Write out the whole listing word for word.

## begin DATA SHOWN

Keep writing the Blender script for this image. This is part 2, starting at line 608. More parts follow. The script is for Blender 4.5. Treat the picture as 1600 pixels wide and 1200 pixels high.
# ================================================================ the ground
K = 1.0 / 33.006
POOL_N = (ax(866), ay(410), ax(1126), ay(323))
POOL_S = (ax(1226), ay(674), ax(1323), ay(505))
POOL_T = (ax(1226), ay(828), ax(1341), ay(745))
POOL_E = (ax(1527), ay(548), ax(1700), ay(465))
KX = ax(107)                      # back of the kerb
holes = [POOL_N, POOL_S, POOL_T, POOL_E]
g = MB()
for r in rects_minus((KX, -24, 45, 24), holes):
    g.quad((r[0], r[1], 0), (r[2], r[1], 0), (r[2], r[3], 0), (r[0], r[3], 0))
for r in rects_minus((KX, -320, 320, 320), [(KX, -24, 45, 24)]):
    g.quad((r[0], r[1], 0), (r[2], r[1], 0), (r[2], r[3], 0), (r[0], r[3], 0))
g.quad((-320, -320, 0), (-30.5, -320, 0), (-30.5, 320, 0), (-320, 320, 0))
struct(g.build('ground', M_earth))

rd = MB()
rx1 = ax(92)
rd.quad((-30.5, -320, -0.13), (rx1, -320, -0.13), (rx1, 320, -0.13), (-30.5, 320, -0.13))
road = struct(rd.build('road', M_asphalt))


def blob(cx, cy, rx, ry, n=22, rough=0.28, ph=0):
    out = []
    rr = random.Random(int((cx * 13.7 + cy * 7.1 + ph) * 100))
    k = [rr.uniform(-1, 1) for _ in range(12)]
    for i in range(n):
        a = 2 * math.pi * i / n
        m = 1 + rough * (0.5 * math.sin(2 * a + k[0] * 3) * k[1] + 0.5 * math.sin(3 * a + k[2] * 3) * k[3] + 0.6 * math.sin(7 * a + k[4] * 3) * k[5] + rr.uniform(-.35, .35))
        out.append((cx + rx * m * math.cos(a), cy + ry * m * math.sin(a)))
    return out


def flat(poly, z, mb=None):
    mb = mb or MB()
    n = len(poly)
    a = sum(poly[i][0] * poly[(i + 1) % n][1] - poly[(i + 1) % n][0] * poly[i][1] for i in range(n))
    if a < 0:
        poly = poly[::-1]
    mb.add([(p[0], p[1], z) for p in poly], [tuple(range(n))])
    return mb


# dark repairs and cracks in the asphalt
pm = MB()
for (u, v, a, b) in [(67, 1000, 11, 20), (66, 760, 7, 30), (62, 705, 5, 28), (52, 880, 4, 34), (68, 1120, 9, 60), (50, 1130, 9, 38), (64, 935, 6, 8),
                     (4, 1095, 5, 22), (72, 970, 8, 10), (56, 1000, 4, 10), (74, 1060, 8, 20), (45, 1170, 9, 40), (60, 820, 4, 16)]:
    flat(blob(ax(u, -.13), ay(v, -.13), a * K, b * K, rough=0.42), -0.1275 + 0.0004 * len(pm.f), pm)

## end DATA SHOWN

:: THE ANSWER ::
Keep writing the Blender script for this image. This is part 2, starting at line 608. More parts follow. The script is for Blender 4.5. Treat the picture as 1600 pixels wide and 1200 pixels high.
# ================================================================ the ground
K = 1.0 / 33.006
POOL_N = (ax(866), ay(410), ax(1126), ay(323))
POOL_S = (ax(1226), ay(674), ax(1323), ay(505))
POOL_T = (ax(1226), ay(828), ax(1341), ay(745))
POOL_E = (ax(1527), ay(548), ax(1700), ay(465))
KX = ax(107)                      # back of the kerb
holes = [POOL_N, POOL_S, POOL_T, POOL_E]
g = MB()
for r in rects_minus((KX, -24, 45, 24), holes):
    g.quad((r[0], r[1], 0), (r[2], r[1], 0), (r[2], r[3], 0), (r[0], r[3], 0))
for r in rects_minus((KX, -320, 320, 320), [(KX, -24, 45, 24)]):
    g.quad((r[0], r[1], 0), (r[2], r[1], 0), (r[2], r[3], 0), (r[0], r[3], 0))
g.quad((-320, -320, 0), (-30.5, -320, 0), (-30.5, 320, 0), (-320, 320, 0))
struct(g.build('ground', M_earth))

rd = MB()
rx1 = ax(92)
rd.quad((-30.5, -320, -0.13), (rx1, -320, -0.13), (rx1, 320, -0.13), (-30.5, 320, -0.13))
road = struct(rd.build('road', M_asphalt))


def blob(cx, cy, rx, ry, n=22, rough=0.28, ph=0):
    out = []
    rr = random.Random(int((cx * 13.7 + cy * 7.1 + ph) * 100))
    k = [rr.uniform(-1, 1) for _ in range(12)]
    for i in range(n):
        a = 2 * math.pi * i / n
        m = 1 + rough * (0.5 * math.sin(2 * a + k[0] * 3) * k[1] + 0.5 * math.sin(3 * a + k[2] * 3) * k[3] + 0.6 * math.sin(7 * a + k[4] * 3) * k[5] + rr.uniform(-.35, .35))
        out.append((cx + rx * m * math.cos(a), cy + ry * m * math.sin(a)))
    return out


def flat(poly, z, mb=None):
    mb = mb or MB()
    n = len(poly)
    a = sum(poly[i][0] * poly[(i + 1) % n][1] - poly[(i + 1) % n][0] * poly[i][1] for i in range(n))
    if a < 0:
        poly = poly[::-1]
    mb.add([(p[0], p[1], z) for p in poly], [tuple(range(n))])
    return mb


# dark repairs and cracks in the asphalt
pm = MB()
for (u, v, a, b) in [(67, 1000, 11, 20), (66, 760, 7, 30), (62, 705, 5, 28), (52, 880, 4, 34), (68, 1120, 9, 60), (50, 1130, 9, 38), (64, 935, 6, 8),
                     (4, 1095, 5, 22), (72, 970, 8, 10), (56, 1000, 4, 10), (74, 1060, 8, 20), (45, 1170, 9, 40), (60, 820, 4, 16)]:
    flat(blob(ax(u, -.13), ay(v, -.13), a * K, b * K, rough=0.42), -0.1275 + 0.0004 * len(pm.f), pm)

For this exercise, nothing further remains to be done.